## Start

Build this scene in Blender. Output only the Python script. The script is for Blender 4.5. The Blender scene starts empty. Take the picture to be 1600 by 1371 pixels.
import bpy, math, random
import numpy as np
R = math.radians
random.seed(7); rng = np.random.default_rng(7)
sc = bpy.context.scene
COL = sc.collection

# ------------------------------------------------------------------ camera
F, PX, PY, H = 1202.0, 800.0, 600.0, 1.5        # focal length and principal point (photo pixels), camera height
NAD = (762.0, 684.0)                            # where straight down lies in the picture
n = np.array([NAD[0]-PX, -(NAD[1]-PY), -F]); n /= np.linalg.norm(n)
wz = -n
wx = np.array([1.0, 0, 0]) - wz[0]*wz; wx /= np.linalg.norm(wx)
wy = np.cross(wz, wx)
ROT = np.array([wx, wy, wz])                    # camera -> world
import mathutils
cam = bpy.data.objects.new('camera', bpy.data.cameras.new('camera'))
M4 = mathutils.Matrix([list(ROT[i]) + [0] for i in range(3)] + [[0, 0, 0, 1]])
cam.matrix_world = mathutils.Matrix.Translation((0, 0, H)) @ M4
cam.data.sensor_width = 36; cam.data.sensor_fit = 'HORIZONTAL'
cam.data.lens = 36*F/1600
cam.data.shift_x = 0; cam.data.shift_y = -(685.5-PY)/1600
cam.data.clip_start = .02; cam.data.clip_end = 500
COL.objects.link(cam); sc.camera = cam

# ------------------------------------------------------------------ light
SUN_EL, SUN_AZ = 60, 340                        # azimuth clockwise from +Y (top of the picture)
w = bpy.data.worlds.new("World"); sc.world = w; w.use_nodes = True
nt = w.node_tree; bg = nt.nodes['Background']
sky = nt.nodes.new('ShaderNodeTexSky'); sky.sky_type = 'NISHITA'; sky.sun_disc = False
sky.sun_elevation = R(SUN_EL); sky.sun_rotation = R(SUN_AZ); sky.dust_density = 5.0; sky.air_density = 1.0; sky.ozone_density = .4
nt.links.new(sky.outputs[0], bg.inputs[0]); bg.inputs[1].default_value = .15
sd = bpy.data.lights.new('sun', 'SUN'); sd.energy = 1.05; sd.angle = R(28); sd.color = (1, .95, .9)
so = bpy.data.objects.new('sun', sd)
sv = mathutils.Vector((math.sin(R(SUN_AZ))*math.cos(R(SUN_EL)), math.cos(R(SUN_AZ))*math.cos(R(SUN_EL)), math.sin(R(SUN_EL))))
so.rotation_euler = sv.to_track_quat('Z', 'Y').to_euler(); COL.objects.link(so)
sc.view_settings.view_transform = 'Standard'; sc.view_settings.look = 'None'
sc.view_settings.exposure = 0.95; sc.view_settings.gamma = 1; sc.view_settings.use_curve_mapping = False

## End

## [AIM OF THE TASK]
Begin with the first line of the data above and, please, print each line exactly until you have printed the line containing "COL = sc.collection"; print nothing else.

## [FULL ANSWER]
Build this scene in Blender. Output only the Python script. The script is for Blender 4.5. The Blender scene starts empty. Take the picture to be 1600 by 1371 pixels.
import bpy, math, random
import numpy as np
R = math.radians
random.seed(7); rng = np.random.default_rng(7)
sc = bpy.context.scene
COL = sc.collection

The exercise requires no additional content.